Carte de la situation présente (時局圖), probablement publiée au Japon et reproduite dans le magazine américain Leslie’s Weekly en 1900.

Ah To 阿塗, The Situation in the Far East 2022 (Shijutu 時局圖).

CoCo (Huang Yuan-nan 黄永楠) (1953- ), Album comique de CoCo (CoCo 漫畫集) Taipei, Éditions The Eighties, 1981.

Mais si la presse chinoise condamne les attentats de 2015, elle ne publie aucune caricature de Charlie Hebdo. S’interdisant de critiquer le pouvoir en place, la caricature se tourne vers les étrangers : en Chine, on dénonce la liberté d’expression à travers la satire et la caricature.

Le dernier développement, consacré aux “Traits satiriques”, approfondi le sujet en s’appuyant sur divers exemples : des cartes géographiques satiriques produites en Chine et au Japon au début du 20e siècle qui interrogent sur la frontière entre l’art, la presse et la propagande, au caricaturiste CoCo (Huang Yuan-nan) qui participe à l’essor de la démocratie à Taiwan et dont la production picturale s’inspire de la presse pour convoquer un langage universel.

Des analogies avec les formes européennes de la caricature se dévoilent ainsi à travers des décalages, des allusions détournées, des exagérations des traits physiques ou moraux, des métaphores, l’amplification, la parodie, l’animalisation, la réification, le renversement des hiérarchies et des valeurs, ou encore la transgression des codes figuratifs habituels… Ces procédés, quelle que soit l’époque, se recoupent et rejoignent ceux connus en Occident.

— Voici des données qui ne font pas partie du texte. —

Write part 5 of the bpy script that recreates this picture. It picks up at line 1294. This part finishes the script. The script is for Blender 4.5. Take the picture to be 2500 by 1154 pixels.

A l’aune d’une crise de la caricature aujourd’hui déplacée vers les réseaux sociaux, ces analyses contribuent ainsi à la construction d’une histoire mondiale de la satire visuelle, pour une histoire de l’art connectée entre les différents pays, un angle de vue plus large et déseuropéanisé.

 

Le genre de la caricature est lié à la liberté d’expression : une peinture ordinaire murmure alors qu’une caricature crie.